On board ready to fly the new winged spaceship were a veteran astronaut and the commander of
Apollo 16
John Young, and a rookie astronaut Robert Crippen who was conspicuous driving a pickup truck made up principally of rust and worn-out parts. He was a friendly cuss—what women called handsome—a Texas roughneck most men wanted for a buddy and most women wanted for obviously something else. When the countdown neared its end, something never-before-seen happened.
Ignition began in a swift rippling fashion, a savage birth of fire as
Columbia
’s three main engines ignited, one after the other, creating a blizzard, a swirling ice storm shaken from the flanks of the shuttle’s fifteen-story-tall super-cold external fuel tank. But the winged ship didn’t move. It just sat there.

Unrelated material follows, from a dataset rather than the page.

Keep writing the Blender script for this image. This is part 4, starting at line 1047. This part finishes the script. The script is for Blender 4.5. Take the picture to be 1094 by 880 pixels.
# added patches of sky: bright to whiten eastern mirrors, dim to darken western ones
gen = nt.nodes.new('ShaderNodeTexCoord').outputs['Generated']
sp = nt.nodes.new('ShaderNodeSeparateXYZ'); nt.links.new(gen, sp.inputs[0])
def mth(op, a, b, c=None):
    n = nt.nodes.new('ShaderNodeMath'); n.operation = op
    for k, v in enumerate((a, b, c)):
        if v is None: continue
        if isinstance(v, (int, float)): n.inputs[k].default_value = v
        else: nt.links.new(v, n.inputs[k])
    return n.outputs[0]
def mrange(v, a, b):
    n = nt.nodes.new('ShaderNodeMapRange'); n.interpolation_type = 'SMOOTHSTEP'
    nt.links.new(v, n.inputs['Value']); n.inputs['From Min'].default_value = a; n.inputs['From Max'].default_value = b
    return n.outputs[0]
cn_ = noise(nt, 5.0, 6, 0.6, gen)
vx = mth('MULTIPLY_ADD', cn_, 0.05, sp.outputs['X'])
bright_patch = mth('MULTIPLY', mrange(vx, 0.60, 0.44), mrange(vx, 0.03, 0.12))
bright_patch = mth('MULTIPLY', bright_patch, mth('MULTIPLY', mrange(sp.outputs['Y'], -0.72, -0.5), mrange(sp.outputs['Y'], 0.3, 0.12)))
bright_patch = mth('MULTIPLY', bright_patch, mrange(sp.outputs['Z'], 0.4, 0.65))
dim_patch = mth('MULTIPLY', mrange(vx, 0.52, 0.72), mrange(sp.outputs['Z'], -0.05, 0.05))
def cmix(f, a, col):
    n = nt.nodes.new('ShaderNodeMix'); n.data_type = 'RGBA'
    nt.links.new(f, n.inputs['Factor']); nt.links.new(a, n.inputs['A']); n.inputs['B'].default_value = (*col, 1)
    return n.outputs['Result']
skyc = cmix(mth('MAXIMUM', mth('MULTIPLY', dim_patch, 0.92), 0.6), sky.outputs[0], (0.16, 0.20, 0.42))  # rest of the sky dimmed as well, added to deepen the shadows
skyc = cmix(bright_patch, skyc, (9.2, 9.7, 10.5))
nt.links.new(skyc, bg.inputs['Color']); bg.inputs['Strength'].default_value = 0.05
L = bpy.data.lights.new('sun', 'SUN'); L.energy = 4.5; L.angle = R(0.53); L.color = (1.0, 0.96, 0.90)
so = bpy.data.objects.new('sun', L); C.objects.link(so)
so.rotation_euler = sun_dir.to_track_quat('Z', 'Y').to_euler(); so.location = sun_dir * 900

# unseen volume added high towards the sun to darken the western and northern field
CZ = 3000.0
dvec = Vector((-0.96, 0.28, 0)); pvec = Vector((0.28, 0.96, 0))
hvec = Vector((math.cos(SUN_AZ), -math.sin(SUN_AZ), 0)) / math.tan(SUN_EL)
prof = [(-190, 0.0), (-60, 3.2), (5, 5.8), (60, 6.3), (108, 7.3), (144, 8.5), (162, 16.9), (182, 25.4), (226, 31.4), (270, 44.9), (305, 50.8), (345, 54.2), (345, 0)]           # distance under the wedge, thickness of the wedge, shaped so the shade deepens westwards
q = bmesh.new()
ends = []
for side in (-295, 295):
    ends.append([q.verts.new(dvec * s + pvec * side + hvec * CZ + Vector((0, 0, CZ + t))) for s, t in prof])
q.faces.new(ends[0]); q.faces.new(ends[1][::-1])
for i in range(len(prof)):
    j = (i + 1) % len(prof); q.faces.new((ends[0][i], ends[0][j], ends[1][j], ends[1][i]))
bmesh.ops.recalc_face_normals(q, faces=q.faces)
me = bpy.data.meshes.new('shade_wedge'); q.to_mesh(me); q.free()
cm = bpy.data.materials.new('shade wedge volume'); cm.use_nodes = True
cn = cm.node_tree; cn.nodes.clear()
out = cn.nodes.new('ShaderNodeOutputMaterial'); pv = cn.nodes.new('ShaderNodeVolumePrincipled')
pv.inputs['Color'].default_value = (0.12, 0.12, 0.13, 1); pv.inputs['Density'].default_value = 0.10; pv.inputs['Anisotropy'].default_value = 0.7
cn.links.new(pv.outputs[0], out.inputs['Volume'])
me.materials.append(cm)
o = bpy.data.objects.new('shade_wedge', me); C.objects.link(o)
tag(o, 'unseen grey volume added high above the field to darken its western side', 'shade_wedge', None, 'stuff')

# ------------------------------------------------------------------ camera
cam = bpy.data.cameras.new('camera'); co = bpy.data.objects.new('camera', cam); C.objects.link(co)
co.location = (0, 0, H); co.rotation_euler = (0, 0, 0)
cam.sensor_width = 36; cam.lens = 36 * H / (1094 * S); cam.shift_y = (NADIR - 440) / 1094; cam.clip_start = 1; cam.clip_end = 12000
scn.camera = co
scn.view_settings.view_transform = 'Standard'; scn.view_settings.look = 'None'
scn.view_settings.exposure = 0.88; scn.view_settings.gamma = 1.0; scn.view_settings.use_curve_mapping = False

Just as the mighty Saturn V moon rockets had been held a few seconds to make sure all was running as it should,
Columbia
’s hold-down arms kept it firmly attached to its launchpad. Its three main liquid-fuel engines screamed and roared, and when the computers had sensed they were running well a rage of flame joined them from the ignition of the two giant solid boosters.
Columbia
leapt from its pad—the same launchpad from which Neil Armstrong, Mike Collins, and Buzz Aldrin had left for the moon.
Columbia
was climbing from its insanity of fire shattering the quiet of Florida’s spacecoast.

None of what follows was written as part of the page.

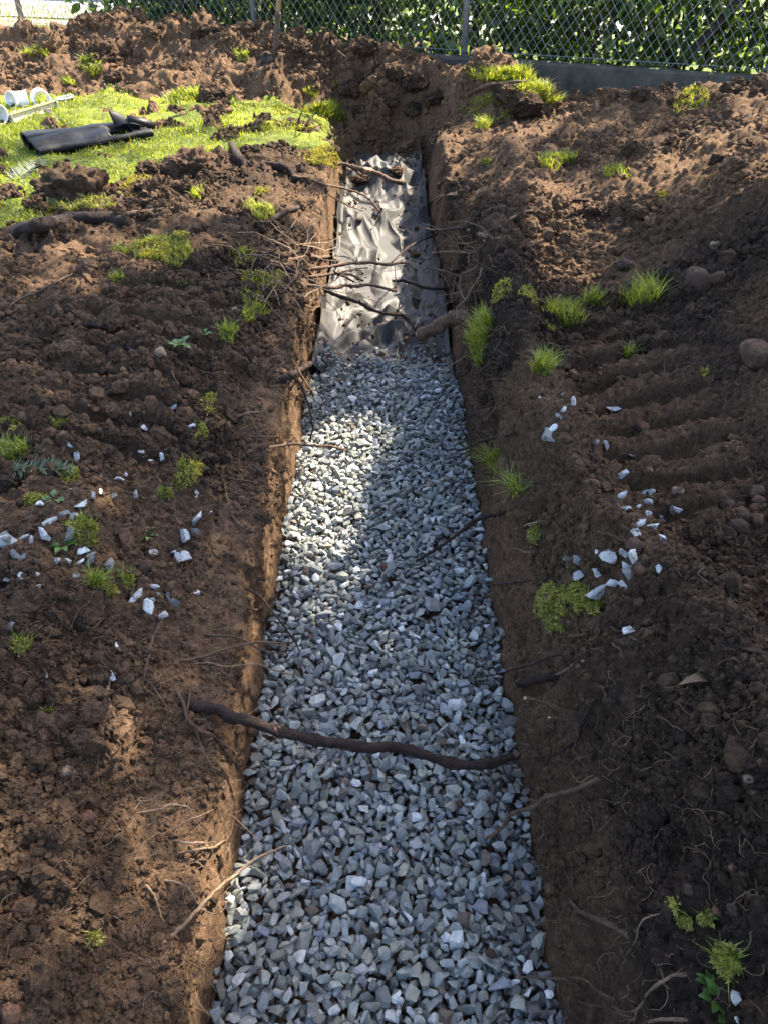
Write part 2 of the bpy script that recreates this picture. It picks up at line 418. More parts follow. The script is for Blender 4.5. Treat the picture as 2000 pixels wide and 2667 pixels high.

Crowds were at the fences, on the causeways, standing on the beaches, and in the thickets and when two minutes had passed,
Columbia
kicked away its burnt-out boosters and sped like a homesick angel into Earth orbit. John Young and Robert Crippen, the gutsy fools, were grinning. They were in space where Crippen savored the joys of weightlessness while Young simply enjoyed being back. He needled Crip with one question, “Did you lock your pickup?”